Description
We've just spotted the clone_on_ref_ptr
lint throw up clippy warnings in our code. In an effort to go through and fix them, we realized that is isn't actually always very trivial to do so.
I've had a go at condensing our code down into a minimal repro. It has something to with type inference, and trait objects (e.g. interpreting an Arc
of a struct
as an Arc
of a trait
).
Concrete example: playground
let _z = Bar(y.clone());
fails the clippy lint:
warning: using '.clone()' on a ref-counted pointer
--> src/main.rs:13:18
|
13 | let _z = Bar(y.clone());
| ^^^^^^^^^ help: try this: `Arc::clone(&y)`
|
= note: #[warn(clone_on_ref_ptr)] on by default
= help: for further information visit https://rust-lang-nursery.github.io/rust-clippy/v0.0.160/index.html#clone_on_ref_ptr
The suggested fix, however, does not compile.
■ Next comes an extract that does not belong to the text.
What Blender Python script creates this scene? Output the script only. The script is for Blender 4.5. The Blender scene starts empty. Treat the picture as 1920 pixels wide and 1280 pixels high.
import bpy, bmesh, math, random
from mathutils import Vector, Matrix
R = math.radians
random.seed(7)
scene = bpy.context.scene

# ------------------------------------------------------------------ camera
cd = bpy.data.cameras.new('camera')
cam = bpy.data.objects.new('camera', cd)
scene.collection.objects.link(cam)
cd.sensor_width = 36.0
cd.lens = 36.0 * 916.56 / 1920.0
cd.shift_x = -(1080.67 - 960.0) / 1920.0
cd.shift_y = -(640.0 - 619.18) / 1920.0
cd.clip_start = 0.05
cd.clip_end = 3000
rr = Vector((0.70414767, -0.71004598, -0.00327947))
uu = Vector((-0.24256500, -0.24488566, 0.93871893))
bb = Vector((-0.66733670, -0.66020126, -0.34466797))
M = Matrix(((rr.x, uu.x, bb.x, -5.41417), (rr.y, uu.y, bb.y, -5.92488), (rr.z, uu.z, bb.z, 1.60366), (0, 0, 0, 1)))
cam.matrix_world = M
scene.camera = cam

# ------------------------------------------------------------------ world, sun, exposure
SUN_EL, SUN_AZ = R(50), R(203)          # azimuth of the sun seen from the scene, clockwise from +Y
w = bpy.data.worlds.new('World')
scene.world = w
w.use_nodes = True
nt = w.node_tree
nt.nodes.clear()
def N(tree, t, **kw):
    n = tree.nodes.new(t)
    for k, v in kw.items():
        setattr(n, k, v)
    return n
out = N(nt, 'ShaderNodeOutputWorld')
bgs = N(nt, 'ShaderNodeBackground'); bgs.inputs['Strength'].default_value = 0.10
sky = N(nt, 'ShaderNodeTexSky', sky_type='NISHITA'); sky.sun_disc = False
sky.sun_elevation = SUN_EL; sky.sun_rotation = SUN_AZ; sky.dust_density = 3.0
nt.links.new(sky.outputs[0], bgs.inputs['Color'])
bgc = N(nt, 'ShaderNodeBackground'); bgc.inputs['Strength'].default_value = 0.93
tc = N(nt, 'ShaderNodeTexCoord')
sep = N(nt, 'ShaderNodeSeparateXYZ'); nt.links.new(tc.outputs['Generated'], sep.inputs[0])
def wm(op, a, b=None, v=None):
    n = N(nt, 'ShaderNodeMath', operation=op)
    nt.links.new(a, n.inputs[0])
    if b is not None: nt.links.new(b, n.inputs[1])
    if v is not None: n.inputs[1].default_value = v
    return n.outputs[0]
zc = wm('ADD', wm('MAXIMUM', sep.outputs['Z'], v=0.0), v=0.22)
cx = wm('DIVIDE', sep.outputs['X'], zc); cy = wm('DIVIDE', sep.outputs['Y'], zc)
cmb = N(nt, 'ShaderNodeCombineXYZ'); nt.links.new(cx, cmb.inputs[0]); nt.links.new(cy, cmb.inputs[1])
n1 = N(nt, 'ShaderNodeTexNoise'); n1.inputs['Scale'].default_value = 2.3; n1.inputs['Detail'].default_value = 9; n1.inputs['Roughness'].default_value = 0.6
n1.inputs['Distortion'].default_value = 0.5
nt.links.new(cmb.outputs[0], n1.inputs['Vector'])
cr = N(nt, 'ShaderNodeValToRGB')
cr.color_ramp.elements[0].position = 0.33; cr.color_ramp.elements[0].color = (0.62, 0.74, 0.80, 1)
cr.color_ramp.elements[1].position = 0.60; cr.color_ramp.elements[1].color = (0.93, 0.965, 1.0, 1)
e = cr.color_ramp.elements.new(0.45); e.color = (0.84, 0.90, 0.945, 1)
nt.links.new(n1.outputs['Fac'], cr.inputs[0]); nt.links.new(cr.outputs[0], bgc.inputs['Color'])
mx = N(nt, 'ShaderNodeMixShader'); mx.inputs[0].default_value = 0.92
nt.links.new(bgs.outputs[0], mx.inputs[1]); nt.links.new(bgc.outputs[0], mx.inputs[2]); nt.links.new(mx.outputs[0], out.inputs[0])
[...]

error[E0308]: mismatched types
--> src/main.rs:13:29
|
13 | let _z = Bar(Arc::clone(&y));
| ^^ expected trait Foo, found struct `Bar`
|
= note: expected type `&std::sync::Arc<Foo>`
found type `&std::sync::Arc<Bar>`
One way to actually get this to work, is to provide explicit types (Arc::<Bar>::clone
). However, in real life the struct Bar
might actually have a bunch of generics, which are incredibly tedious to write out (even with underscores) - for example Arc::Bar<_, _, _, _>::clone
.
Why I think this is an issue
In this particular case, the clippy warning is trying to get us to write the clone in a slightly different way, to make it clear that we're cloning an Arc
(cheap). However, that slightly different way doesn't actually compile. This forces us to disable the warning, or jump through several hoops to get some quite inelegant code which satisfies the compiler and clippy.